L’enjeu de Kobané et du Rojava

Pour Daech et pour Al-Qaida, dont se revendiquaient les trois tueurs fanatiques, comme pour leurs concurrents, c’est la guerre, car ce sont des États ou apprentis États. Leurs dirigeants manipulent les jeunes djihadistes jusqu’à la mort pour asseoir leur pouvoir, bien vivant.

Mais l’énergie de la révolte se lève aussi dans les pays musulmans où le peuple doit se battre sur tous les fronts politiques, économiques, sociaux et religieux. Et l’une de ces luttes mériterait autant de minutes d’information médiatique que les événements récents : celle que le peuple du Rojava, à Kobané ou ailleurs, mène à la fois contre les islamistes et la dictature d’Assad, sur des bases libertaires.

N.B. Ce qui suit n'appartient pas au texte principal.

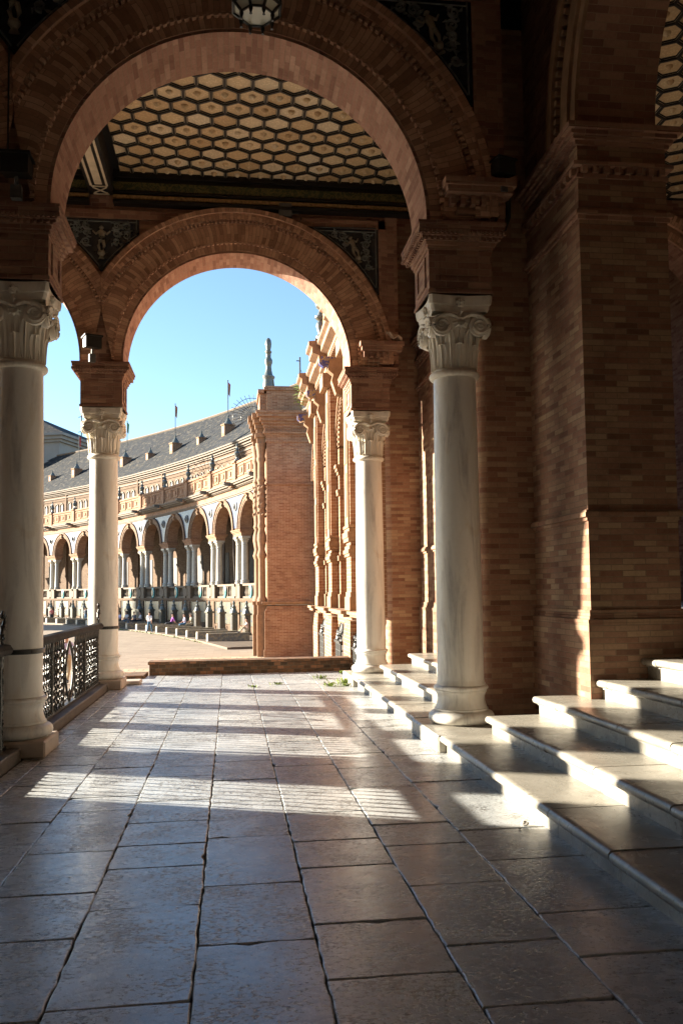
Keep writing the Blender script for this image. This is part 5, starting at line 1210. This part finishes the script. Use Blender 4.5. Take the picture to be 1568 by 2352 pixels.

Bien sûr, on peut être prudent vis-à-vis de l’évolution de forces politiques kurdes. Mais des témoignages nous permettent de penser qu’il existe dans le fonctionnement et les objectifs du peuple du Rojava des dynamiques émancipatrices, à commencer par la place des femmes, l’importance de l’instruction et le rôle des organismes de base. Les soutenir paraît aussi important que défiler sur les places publiques en France.